An update on longer-term Fibonacci and pi Cycle work....DJIA topping
Back in 1999 I wrote the attached article expecting the DJIA to top out at 11,541….
http://www.sandspring.com/articles/toohigh9.html
On January 14, 2000 I followed it up with this article on the DJIA's “Three Peaks & Domed House” formation at 11,722 (which ended up being released on the day of the closing high):
http://www.sandspring.com/articles/tp.html
OK, so my original Fibonacci target got surpassed by a small bit by the Jan 14, 2000 top.
But if I take my original 11,541 x 1.618 Fib Golden Ratio = 18,673
Actual recent high of the DJIA is 18,668 – damn close.
Using the actual 2000 DJIA intraday high of 11,750, the current DJIA should not print any higher than 11750 x 1.618 = 19,011.50.
So we are looking at 3% risk to upside from current market levels, but oh-so much eventual potential risk to the downside.
In terms of timing, the DJIA was in peaking action between middle “three-peak” momentum high of July 12, 1999 and the ultimate “domed house” high of Jan 14, 2000.

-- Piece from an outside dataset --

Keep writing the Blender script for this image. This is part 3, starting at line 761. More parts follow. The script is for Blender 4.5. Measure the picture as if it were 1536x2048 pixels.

Applying a full-pi-cycle 2*pi*1000 (6282 days) from those twin peaks, one gets one of two dates: 09/22/16 or 3/27/17.
We may not be there yet but phi amplitude and pi time are getting pretty close to being in synch (time and price squaring so-to-speak) for a major high.
19011.50 on either 9/22/16 or 3/27/17 would be the perfect hit vs. prior price action.
Lifeboats will be needed on the other side of this.
I am invariably early and angst-filled not to miss a huge opportunity, so at this point I don’t really care about the last 3% of potential upside given how big the downside opportunity is, and the fact that we basically reached the idealized Fib target zone from the original 1999 initial calcs. Sell longs. Look for shorts.